__WHAT YOU NEED TO DO__. Search the records that follow and extract every line containing the string "picture".

## start DATA PROVIDED

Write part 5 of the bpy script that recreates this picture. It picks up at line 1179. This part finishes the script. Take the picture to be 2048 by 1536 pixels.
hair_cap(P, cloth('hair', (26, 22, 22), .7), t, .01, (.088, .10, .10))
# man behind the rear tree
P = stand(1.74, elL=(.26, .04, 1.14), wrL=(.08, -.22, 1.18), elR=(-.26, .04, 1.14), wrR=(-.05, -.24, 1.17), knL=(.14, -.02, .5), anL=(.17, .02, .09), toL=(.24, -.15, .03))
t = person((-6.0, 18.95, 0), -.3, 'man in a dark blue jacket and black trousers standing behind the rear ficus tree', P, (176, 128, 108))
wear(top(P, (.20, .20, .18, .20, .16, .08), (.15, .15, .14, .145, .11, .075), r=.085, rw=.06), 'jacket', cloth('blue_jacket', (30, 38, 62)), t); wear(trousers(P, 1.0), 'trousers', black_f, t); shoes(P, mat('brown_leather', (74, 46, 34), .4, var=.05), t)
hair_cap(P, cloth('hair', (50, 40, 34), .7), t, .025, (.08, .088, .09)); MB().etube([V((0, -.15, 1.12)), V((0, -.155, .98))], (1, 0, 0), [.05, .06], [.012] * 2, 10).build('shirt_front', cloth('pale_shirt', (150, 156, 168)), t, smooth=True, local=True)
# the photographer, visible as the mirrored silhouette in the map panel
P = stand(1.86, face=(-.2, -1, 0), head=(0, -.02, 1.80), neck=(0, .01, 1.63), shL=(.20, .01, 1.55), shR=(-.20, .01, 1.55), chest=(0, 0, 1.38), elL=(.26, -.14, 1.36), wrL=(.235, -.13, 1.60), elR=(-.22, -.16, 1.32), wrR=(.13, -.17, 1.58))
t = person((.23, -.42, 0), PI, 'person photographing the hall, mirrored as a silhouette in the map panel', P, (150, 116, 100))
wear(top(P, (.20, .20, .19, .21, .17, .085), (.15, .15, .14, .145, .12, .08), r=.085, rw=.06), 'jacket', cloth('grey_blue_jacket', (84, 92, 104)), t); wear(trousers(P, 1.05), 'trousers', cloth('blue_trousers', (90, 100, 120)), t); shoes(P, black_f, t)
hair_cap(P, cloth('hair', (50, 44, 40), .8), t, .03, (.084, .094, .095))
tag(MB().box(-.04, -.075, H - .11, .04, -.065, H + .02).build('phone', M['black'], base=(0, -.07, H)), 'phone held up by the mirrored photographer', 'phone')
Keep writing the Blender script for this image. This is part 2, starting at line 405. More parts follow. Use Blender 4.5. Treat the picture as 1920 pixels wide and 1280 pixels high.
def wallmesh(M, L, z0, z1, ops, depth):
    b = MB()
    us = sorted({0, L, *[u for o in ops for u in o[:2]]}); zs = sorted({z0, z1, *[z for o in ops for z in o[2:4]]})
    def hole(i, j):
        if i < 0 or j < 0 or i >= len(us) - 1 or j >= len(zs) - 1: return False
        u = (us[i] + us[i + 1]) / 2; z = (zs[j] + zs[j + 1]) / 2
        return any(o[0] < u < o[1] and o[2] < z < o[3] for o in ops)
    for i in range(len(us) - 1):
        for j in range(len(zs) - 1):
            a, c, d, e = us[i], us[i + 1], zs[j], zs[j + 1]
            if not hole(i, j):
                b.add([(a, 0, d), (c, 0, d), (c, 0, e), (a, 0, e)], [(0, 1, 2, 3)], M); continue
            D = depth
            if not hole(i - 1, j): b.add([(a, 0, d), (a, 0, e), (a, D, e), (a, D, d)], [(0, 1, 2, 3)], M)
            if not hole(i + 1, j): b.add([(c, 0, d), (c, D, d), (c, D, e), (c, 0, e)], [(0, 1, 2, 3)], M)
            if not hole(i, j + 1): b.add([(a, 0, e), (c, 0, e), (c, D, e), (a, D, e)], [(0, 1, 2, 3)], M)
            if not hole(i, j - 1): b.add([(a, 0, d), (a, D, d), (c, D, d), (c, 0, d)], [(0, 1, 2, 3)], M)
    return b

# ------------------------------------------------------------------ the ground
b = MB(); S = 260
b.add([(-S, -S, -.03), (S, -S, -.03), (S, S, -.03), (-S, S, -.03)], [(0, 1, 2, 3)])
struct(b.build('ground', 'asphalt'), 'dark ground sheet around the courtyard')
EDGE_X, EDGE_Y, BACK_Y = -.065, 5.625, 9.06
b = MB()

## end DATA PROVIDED

__SOLUTION TO THE EXERCISE__.
Write part 5 of the bpy script that recreates this picture. It picks up at line 1179. This part finishes the script. Take the picture to be 2048 by 1536 pixels.
Keep writing the Blender script for this image. This is part 2, starting at line 405. More parts follow. Use Blender 4.5. Treat the picture as 1920 pixels wide and 1280 pixels high.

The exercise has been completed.